**Task to complete**. Determine the number of lines in the listing below where the string "scene" occurs; answer with the number alone.

-.-.-

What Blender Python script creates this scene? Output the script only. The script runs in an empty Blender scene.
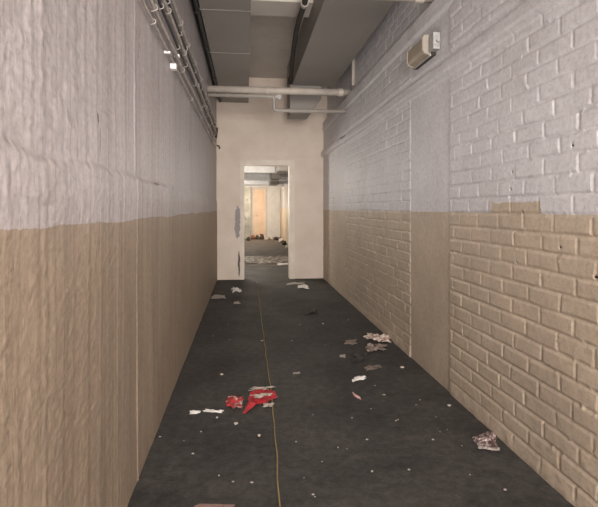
import bpy, bmesh, math, random
import numpy as np
from mathutils import Vector, Matrix, noise as mnoise

random.seed(7)
rng = np.random.RandomState(11)
SC = bpy.context.scene
COL = SC.collection

# ------------------------------------------------------------------ camera
F = 480.0; CX = 299.0; HY = 208.0; H = 1.35
A = math.atan(53.0 / F); SA, CA = math.sin(A), math.cos(A)
XL, XR, D = -0.537, 1.476, 9.12
CEIL = H + 2.46
cam_d = bpy.data.cameras.new('camera')
cam = bpy.data.objects.new('camera', cam_d); COL.objects.link(cam)
cam.location = (0, 0, H); cam.rotation_euler = (math.pi / 2, 0, -A)
cam_d.sensor_fit = 'HORIZONTAL'; cam_d.sensor_width = 36
cam_d.lens = F * 36 / 598; cam_d.shift_y = -(253.5 - HY) / 598
cam_d.clip_start = 0.05
SC.camera = cam

def ray(u, v):
    r = (u - CX) / F; t = -(v - HY) / F
    return Vector((r * CA + SA, CA - r * SA, t))
def on_z(u, v, z=0.0):
    d = ray(u, v); k = (z - H) / d.z
    return Vector((d.x * k, d.y * k, z))
def on_x(u, v, x):
    d = ray(u, v); k = x / d.x
    return Vector((x, d.y * k, H + d.z * k))
def on_y(u, v, y):
    d = ray(u, v); k = y / d.y
    return Vector((d.x * k, y, H + d.z * k))

# ------------------------------------------------------------------ objects
def link(name, mesh, mat=None, parent=None):
    o = bpy.data.objects.new(name, mesh); COL.objects.link(o)
    if mat is not None:
        for m in (mat if isinstance(mat, (list, tuple)) else [mat]):
            mesh.materials.append(m)
    if parent is not None: o.parent = parent
    return o
def tag(o, label, cat, group=None, kind=None):
    o['label'] = label; o['category'] = cat
    if group: o['group'] = group
    if kind: o['kind'] = kind
    return o
def struct(o):
    o['kind'] = 'structure'; return o
def empty(name, loc=(0, 0, 0)):
    o = bpy.data.objects.new(name, None); COL.objects.link(o); o.location = loc
    o.empty_display_size = 0.05
    return o
def fin(name, bm, mat, parent=None, smooth=False, bevel=0.0, origin=None):
    """bmesh in world space -> object; origin moves the object's origin there"""
    if bevel > 0:
        bmesh.ops.bevel(bm, geom=[e for e in bm.edges], offset=bevel, segments=2, affect='EDGES', profile=0.6)
    bmesh.ops.recalc_face_normals(bm, faces=bm.faces)
    me = bpy.data.meshes.new(name)
    if origin is not None:
        bmesh.ops.translate(bm, verts=bm.verts, vec=-Vector(origin))
    bm.to_mesh(me); bm.free()
    if smooth:
        for p in me.polygons: p.use_smooth = True
    o = link(name, me, mat, parent)
    if origin is not None: o.location = origin
    return o
def box(bm, x0, x1, y0, y1, z0, z1):
    vs = [bm.verts.new((x, y, z)) for x in (x0, x1) for y in (y0, y1) for z in (z0, z1)]
    for f in ((0, 1, 3, 2), (4, 6, 7, 5), (0, 4, 5, 1), (2, 3, 7, 6), (0, 2, 6, 4), (1, 5, 7, 3)):
        bm.faces.new([vs[i] for i in f])
    return vs
def boxes(*bs):
    bm = bmesh.new()
    for b in bs: box(bm, *b)
    return bm
def prism(bm, pts, axis, a0, a1):
    """extrude a 2-D outline along an axis (pts in the two other axes, in order)"""
    def mk(p, a):
        if axis == 'y': return (p[0], a, p[1])
        if axis == 'x': return (a, p[0], p[1])
        return (p[0], p[1], a)
    v0 = [bm.verts.new(mk(p, a0)) for p in pts]; v1 = [bm.verts.new(mk(p, a1)) for p in pts]
    n = len(pts)
    bm.faces.new(v0); bm.faces.new(v1[::-1])
    for i in range(n):
        bm.faces.new((v0[i], v0[(i + 1) % n], v1[(i + 1) % n], v1[i]))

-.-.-

**Finished task**. 2